The Big Lebowski (dir. Joel and Ethan Coen, 1998)
Jeff Bridges’ The Dude is the undisputed king of cinematic stoners. After a case of mistaken identity leads to his favourite rug getting pissed on (“It really tied the room together”), he’s dragged into a wild kidnapping plot he can barely follow. Half noir parody, half existential comedy, all vibes. Probably the only film that makes bowling feel spiritual.
Fear and Loathing in Las Vegas (dir. Terry Gilliam, 1998)
More a full-blown psychedelic meltdown than a stoner movie, but still essential. Johnny Depp channels Hunter S. Thompson’s drug-fueled gonzo journalist Raoul Duke as he spirals through Vegas with his lawyer, their brains rattling from an industrial cocktail of mescaline, ether, LSD, and of course, weed. Loud, chaotic, and beautifully depraved.
Friday (dir.

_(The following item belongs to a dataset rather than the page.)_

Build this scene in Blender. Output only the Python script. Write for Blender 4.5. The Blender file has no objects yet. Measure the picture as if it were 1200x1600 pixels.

F. Gary Gray, 1995)
Ice Cube and Chris Tucker give us a perfect day-in-the-life comedy about two dudes trying to survive the perils of South Central LA — mostly by smoking a lot of weed on a front porch. Friday is hilarious and deeply quotable, but it also quietly captures the frustrations and absurdities of life when you’re young, broke, and a little too high to care.
Harold and Kumar Go to White Castle (dir. Danny Leiner, 2004)
The perfect late-night stoner odyssey. Two weed-loving best friends (John Cho and Kal Penn) embark on a simple mission to satisfy their munchies — but their journey to White Castle turns into a chaotic all-night adventure filled with racist cops, a cheetah ride, and Neil Patrick Harris playing a drugged-up maniac version of himself. Glorious nonsense.